Una mayoría que para ser tomada en serio dentro y fuera tendría que incluir a alguna fuerza no nacionalista. La experiencia indica las dificultades de los partidos de ese signo para competir en igualdad de condiciones con los nacionalistas, solo interesados en alcanzar ventajas para la propia comunidad, sin preocuparse por su efecto en las demás. Pero también demuestra que el remedio de intentar desbordarles en su terreno tiene el efecto de radicalizar a los partidos genuinamente nacionalistas, con resultados que hoy están a la vista.

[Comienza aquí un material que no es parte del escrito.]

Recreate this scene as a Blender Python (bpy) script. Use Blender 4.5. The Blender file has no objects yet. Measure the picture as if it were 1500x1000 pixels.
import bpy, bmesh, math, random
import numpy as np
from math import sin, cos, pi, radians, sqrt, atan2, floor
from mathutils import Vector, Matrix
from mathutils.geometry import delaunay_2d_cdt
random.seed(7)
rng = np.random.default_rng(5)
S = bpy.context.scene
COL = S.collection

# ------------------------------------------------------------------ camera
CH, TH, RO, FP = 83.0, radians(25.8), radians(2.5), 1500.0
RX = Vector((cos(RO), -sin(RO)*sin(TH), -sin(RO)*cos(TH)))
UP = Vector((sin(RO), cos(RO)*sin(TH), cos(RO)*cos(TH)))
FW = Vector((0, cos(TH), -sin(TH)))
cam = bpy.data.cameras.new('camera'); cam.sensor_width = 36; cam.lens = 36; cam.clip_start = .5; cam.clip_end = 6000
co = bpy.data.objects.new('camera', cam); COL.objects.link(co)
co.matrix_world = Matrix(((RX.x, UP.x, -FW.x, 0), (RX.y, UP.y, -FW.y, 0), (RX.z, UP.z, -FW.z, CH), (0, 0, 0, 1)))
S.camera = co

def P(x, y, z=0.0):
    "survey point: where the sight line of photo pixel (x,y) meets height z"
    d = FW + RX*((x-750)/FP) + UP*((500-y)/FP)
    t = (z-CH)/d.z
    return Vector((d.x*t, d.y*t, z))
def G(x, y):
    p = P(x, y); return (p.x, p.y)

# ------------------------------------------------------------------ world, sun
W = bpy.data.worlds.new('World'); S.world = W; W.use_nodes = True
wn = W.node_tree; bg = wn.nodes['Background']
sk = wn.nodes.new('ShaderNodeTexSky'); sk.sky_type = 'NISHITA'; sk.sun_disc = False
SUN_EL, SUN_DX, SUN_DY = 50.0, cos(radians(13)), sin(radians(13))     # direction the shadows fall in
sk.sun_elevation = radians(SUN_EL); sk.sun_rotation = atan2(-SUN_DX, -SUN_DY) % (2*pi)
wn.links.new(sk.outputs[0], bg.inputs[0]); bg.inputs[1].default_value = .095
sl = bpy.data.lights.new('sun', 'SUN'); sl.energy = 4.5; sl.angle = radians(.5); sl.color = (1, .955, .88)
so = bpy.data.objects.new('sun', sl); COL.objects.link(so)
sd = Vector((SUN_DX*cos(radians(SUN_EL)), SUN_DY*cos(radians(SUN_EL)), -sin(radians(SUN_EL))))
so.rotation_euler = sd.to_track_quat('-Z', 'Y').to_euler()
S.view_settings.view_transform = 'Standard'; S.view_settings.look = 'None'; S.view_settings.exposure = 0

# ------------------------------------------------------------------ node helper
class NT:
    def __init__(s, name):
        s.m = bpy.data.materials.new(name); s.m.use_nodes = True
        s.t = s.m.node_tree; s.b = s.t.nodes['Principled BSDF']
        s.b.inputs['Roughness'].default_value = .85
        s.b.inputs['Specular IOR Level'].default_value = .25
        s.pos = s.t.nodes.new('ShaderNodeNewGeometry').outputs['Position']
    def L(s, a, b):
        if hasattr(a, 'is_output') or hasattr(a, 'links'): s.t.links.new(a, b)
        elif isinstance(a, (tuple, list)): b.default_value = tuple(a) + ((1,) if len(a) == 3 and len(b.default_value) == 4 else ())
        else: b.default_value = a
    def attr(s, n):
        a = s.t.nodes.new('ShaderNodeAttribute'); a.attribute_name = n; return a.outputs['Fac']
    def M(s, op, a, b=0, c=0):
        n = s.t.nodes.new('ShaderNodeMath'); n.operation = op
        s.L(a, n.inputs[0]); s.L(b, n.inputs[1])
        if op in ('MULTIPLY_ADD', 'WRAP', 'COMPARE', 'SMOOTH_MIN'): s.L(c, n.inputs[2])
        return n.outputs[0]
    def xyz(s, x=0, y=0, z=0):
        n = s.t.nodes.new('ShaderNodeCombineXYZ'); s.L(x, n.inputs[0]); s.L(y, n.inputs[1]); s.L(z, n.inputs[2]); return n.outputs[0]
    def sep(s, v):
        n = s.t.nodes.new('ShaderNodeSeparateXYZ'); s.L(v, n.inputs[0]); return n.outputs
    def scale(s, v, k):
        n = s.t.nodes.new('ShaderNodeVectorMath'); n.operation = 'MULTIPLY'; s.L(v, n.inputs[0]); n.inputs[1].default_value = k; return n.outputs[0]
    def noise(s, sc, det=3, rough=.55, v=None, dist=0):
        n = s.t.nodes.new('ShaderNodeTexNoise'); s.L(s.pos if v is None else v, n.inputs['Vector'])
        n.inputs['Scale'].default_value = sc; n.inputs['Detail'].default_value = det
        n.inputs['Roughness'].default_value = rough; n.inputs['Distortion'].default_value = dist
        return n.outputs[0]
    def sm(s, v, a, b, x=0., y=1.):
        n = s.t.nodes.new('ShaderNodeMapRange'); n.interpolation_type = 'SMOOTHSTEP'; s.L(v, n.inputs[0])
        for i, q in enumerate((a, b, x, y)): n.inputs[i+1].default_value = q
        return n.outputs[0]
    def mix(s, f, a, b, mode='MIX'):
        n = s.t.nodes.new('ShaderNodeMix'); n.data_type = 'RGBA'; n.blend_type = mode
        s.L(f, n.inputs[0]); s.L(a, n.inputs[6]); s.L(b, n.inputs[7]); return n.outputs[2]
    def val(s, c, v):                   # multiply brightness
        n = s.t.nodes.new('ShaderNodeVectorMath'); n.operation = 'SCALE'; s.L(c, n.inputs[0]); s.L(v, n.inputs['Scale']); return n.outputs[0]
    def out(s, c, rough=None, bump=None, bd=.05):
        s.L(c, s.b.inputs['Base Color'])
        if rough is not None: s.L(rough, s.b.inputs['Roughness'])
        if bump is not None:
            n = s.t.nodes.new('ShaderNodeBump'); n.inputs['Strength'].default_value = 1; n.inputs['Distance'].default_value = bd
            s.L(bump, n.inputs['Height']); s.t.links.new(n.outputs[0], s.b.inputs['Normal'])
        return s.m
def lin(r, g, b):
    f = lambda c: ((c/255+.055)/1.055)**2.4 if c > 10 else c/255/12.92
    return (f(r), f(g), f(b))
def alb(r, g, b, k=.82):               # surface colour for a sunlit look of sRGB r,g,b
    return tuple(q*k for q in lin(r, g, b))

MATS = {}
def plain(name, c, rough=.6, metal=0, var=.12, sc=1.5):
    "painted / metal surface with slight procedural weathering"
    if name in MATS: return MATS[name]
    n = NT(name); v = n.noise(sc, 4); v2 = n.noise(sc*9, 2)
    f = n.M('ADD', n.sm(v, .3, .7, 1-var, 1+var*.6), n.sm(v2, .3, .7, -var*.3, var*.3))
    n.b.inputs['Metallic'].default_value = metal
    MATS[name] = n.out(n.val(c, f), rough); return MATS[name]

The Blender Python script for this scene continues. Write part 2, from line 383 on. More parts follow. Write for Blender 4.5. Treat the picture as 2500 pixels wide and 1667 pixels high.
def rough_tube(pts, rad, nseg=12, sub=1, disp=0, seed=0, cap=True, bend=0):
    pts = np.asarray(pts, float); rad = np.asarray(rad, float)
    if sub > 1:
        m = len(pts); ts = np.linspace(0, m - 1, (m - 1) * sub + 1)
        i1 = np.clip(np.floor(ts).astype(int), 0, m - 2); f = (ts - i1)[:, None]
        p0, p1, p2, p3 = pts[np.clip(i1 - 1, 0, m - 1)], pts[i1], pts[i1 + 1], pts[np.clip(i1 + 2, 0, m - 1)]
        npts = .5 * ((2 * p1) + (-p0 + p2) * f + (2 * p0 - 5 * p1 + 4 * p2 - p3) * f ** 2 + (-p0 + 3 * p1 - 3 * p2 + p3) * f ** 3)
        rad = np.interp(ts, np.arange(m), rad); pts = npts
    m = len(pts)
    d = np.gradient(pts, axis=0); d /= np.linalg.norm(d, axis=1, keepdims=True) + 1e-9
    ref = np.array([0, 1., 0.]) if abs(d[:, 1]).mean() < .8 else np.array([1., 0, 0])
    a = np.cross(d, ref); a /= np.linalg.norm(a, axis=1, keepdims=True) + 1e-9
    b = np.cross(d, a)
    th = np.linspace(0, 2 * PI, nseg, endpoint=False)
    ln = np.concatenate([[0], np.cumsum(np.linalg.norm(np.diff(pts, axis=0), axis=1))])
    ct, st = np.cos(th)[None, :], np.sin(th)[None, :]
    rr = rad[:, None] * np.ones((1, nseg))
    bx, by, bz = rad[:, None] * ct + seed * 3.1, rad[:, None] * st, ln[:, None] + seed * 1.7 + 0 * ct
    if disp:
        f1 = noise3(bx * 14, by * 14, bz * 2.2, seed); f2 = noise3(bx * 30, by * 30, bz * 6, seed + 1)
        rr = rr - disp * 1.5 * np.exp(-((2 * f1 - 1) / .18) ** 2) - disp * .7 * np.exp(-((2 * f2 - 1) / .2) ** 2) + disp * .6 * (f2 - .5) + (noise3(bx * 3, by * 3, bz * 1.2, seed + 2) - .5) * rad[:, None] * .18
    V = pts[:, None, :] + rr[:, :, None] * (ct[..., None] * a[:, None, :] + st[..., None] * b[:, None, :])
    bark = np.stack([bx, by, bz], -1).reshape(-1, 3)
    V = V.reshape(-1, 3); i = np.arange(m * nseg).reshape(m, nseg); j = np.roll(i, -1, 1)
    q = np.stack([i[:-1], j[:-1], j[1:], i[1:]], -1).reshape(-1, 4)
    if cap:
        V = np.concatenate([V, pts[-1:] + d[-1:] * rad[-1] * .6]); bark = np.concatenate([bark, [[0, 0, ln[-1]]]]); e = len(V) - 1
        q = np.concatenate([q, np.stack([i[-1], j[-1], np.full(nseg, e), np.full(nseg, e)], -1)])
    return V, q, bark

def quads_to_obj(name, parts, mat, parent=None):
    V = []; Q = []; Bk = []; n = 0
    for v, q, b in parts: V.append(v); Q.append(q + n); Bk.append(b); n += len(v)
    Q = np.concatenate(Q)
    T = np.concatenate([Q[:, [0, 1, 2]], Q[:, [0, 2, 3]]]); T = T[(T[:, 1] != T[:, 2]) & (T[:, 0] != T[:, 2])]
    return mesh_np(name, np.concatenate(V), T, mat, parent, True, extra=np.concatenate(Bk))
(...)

En la campaña vasca, Patxi López ha tomado distancias con esa novedad catalana asumiendo expresamente, frente al independentismo, la defensa del autogobierno plasmado en el Estatuto de Gernika como marco (reformable) más integrador de la pluralidad vasca. Su argumento es que la autonomía política no es un paso intermedio hacia la independencia; son dos cauces diferentes. El respeto a los pactos que permitieron a Euskadi tener la autonomía más amplia de cualquier nacionalidad no estatal europea implicaba la renuncia tácita a aventuras soberanistas. El fin del terror ofrece la oportunidad para renovar y ampliar el consenso que legitimó el Estatuto de Gernika. La independencia lo estrecharía, pero una reforma pactada podría acoger a esa mayoría que considera compatibles sus identidades vasca y española.

El domingo no solo se decide quién va a gobernar Euskadi sino si habrá los votos suficientes para evitar meternos o que nos metan en una aventura de incierto desenlace. El afán banderizo por no ser menos que nadie casi nunca nos ha llevado a nada bueno, y sí, casi siempre, al desastre.